Preliminary results are still days away, officials said, as ballot boxes traveled by donkey cart, truck and helicopter to reach counting stations in Afghanistan’s 34 provinces. Some 7 million voters, far more than in the two previous nationwide elections, cast ballots Saturday to determine the successor to President Hamid Karzai, who is constitutionally barred from extending his 13-year tenure.

A roadside bombing in the northern province of Kunduz struck a vehicle being used by election officials, killing a police officer and two poll workers and destroying an unspecified number of ballot boxes, officials said. The ballot boxes were being brought from a rural area to the provincial capital to finalize counting.

Advertisement

Election officials pleaded for patience and urged the eight candidates to respect the final results, which were expected to be certified in mid-May. If no candidate receives an absolute majority, as is expected, a runoff between the top two vote-getters would take place no earlier than May 28.

The vote-counting is being closely watched in Washington and across the world after the previous presidential election, in 2009, was marred by widespread voter fraud and ballot stuffing.

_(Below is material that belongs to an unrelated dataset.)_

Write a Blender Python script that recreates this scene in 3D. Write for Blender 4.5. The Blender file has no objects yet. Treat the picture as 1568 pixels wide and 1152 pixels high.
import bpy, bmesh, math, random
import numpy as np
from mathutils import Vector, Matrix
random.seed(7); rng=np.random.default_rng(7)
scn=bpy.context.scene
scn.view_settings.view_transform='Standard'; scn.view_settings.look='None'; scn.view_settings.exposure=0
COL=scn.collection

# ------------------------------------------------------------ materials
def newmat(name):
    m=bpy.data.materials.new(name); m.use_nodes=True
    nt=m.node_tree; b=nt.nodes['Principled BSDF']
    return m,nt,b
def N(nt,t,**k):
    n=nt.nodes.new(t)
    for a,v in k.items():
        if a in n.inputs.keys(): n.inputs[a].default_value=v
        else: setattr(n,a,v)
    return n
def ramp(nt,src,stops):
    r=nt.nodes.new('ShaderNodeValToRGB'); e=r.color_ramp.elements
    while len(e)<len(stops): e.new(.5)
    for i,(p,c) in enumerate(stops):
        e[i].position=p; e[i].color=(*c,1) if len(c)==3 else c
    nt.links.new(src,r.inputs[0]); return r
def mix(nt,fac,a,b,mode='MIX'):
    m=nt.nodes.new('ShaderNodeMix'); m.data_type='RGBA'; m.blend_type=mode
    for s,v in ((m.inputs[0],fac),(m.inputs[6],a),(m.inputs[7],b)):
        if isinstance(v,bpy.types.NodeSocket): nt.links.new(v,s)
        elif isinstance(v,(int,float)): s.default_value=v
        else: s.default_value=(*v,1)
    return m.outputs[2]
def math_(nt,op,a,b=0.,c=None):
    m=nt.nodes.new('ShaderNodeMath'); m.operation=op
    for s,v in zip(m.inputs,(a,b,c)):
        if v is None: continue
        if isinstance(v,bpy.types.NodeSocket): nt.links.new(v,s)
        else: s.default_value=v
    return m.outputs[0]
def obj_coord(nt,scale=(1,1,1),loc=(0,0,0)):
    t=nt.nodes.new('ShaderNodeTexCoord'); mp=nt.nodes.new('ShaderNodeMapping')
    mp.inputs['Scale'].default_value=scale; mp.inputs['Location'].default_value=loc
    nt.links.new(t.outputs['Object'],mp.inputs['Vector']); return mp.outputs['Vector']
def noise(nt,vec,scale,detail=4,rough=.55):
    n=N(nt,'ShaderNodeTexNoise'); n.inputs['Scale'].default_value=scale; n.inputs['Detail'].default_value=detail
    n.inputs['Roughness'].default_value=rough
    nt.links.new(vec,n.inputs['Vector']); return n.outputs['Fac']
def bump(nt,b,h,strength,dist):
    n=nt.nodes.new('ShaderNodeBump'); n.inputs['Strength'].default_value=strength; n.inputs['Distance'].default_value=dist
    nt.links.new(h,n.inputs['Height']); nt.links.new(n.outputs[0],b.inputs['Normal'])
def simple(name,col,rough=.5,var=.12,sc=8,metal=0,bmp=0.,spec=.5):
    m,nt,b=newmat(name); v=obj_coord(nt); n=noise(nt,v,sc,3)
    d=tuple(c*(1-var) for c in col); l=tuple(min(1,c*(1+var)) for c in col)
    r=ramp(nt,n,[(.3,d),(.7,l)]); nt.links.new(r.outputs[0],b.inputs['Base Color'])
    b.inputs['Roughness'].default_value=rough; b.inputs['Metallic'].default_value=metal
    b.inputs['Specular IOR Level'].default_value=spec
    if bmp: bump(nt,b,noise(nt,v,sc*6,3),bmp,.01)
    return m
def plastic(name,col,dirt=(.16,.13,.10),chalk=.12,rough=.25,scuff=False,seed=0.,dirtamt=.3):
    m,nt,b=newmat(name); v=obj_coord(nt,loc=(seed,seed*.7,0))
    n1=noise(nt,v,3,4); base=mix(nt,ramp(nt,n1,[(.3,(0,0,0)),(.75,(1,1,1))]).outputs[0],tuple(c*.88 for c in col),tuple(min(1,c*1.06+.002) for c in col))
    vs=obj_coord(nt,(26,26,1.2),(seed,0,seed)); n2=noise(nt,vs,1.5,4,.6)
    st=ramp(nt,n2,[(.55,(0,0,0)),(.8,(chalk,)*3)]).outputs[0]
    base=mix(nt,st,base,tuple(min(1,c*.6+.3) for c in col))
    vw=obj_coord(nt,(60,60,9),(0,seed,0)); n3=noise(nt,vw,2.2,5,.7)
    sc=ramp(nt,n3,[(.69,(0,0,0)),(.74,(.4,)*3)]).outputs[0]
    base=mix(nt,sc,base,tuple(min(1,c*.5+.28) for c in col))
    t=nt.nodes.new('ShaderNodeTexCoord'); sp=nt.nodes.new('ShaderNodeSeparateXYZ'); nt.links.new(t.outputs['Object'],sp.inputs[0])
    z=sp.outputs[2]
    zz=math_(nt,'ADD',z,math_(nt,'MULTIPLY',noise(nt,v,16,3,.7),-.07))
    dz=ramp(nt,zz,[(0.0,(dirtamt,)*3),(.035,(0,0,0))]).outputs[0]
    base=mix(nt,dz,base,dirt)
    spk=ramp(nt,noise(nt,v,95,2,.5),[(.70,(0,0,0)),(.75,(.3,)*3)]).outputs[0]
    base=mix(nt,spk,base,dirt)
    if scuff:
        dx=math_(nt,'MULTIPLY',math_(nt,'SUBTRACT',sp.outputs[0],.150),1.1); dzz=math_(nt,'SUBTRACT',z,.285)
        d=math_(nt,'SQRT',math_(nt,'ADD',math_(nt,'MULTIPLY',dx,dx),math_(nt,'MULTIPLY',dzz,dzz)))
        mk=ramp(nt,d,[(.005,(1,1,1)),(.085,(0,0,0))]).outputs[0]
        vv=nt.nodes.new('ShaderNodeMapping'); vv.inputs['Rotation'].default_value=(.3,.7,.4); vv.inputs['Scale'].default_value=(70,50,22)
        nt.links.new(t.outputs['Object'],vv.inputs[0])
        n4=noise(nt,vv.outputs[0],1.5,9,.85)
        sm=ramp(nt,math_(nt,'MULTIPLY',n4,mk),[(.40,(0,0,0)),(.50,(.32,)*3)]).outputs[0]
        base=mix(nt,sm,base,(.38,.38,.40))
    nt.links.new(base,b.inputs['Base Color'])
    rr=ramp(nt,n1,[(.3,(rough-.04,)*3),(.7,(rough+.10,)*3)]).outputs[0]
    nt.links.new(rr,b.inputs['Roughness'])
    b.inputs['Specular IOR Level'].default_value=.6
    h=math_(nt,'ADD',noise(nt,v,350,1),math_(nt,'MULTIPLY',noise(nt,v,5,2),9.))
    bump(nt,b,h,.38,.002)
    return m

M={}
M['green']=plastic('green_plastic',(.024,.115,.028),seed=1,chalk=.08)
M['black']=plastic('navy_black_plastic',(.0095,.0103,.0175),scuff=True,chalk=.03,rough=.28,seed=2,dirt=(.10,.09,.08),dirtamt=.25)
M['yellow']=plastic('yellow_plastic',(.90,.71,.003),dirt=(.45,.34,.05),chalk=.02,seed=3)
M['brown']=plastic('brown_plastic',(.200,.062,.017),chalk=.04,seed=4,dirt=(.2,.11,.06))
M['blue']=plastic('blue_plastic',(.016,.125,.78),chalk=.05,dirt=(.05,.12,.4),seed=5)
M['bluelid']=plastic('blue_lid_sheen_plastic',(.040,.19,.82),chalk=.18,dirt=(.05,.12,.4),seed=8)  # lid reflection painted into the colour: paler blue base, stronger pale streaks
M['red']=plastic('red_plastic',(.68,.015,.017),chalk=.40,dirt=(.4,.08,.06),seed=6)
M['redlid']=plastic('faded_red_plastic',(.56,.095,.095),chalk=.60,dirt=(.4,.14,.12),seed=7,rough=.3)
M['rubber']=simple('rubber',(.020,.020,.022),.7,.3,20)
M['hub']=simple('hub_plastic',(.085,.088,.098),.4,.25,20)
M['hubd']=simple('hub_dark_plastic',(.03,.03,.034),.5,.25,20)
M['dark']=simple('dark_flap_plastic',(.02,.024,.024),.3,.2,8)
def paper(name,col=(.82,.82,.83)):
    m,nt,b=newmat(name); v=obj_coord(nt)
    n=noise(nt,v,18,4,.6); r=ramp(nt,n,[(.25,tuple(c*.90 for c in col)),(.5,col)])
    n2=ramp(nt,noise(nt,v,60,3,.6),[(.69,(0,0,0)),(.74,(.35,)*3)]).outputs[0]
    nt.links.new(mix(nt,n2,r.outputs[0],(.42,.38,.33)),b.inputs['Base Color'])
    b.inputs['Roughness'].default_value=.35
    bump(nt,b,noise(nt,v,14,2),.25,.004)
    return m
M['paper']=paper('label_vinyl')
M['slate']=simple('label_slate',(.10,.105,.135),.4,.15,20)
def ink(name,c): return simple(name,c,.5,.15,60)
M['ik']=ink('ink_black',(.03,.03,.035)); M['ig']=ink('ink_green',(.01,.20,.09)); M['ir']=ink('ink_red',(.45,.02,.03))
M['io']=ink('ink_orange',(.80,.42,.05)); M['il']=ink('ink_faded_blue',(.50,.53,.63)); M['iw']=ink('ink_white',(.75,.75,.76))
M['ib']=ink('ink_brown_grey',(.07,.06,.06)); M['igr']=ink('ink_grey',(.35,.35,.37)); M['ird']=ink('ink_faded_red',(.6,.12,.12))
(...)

Election officials instituted new measures this year to track ballots and report possible irregularities, and candidates deployed thousands of observers to polling places.

“Vote counting has been conducted very well all over Afghanistan, except in distant and insecure provinces,” Zia-ul-Haq Amarkhail, an official with the Independent Election Commission, told reporters. “Despite the insecurity, the materials are secure and safe under the watch of IEC employees and security forces.”

Although the leading candidates said they had received reports of irregularities, they pledged to wait for the results of official investigations.

Zalmai Rassoul, a former foreign minister who is seen as one of the front-runners, told reporters he would respect the results and denied reports that he had received illicit help from members of Karzai’s government. A longtime adviser to Karzai, the septuagenarian Rassoul is believed by many Afghans to be the current president’s choice to succeed him.

“If the election goes to the second round, we are ready to go to the second round,” he said. “And if we go to the second round, I am confident that we will win.”

Advertisement

While turnoutmore than half of the estimated 13 million eligible voters went to the polls nationwide — was robust in Kabul and other urban centers, a mixed picture was emerging from rural areas and Taliban-controlled districts where many polling stations did not open due to insecurity or voters staying home out of fear.

In Logar province, south of Kabul, officials in the district of Baraki Barak said that six out of 19 polling stations that were supposed to be in service Saturday did not open at all. Many of those that did faced sporadic rocket fire from Taliban insurgents holed up in surrounding areas, said Haji Mohammad Fareed Samanderi, head of the local council in Baraki Barak.

Just west of Kabul, in the insurgent-plagued province of Wardak, barely half of 38 polling stations in Sayedabad district opened, and most of them saw low turnout of about 50 to 70 voters each, said a member of the local council there, Mohammad Qais. The Interior Ministry said Saturday that it arrested police and intelligence officers for stuffing five ballot boxes at one polling place in that district.

Mohammad Shafiq, a member of the elected council for the eastern province of Khowst, said no polling stations opened in remote areas because of Taliban threats to harm anyone who participated. The day before the vote, two Western journalists working for the Associated Press were shot by a police officer in rural Khowst; one, German photographer Anja Niedringhaus, was killed.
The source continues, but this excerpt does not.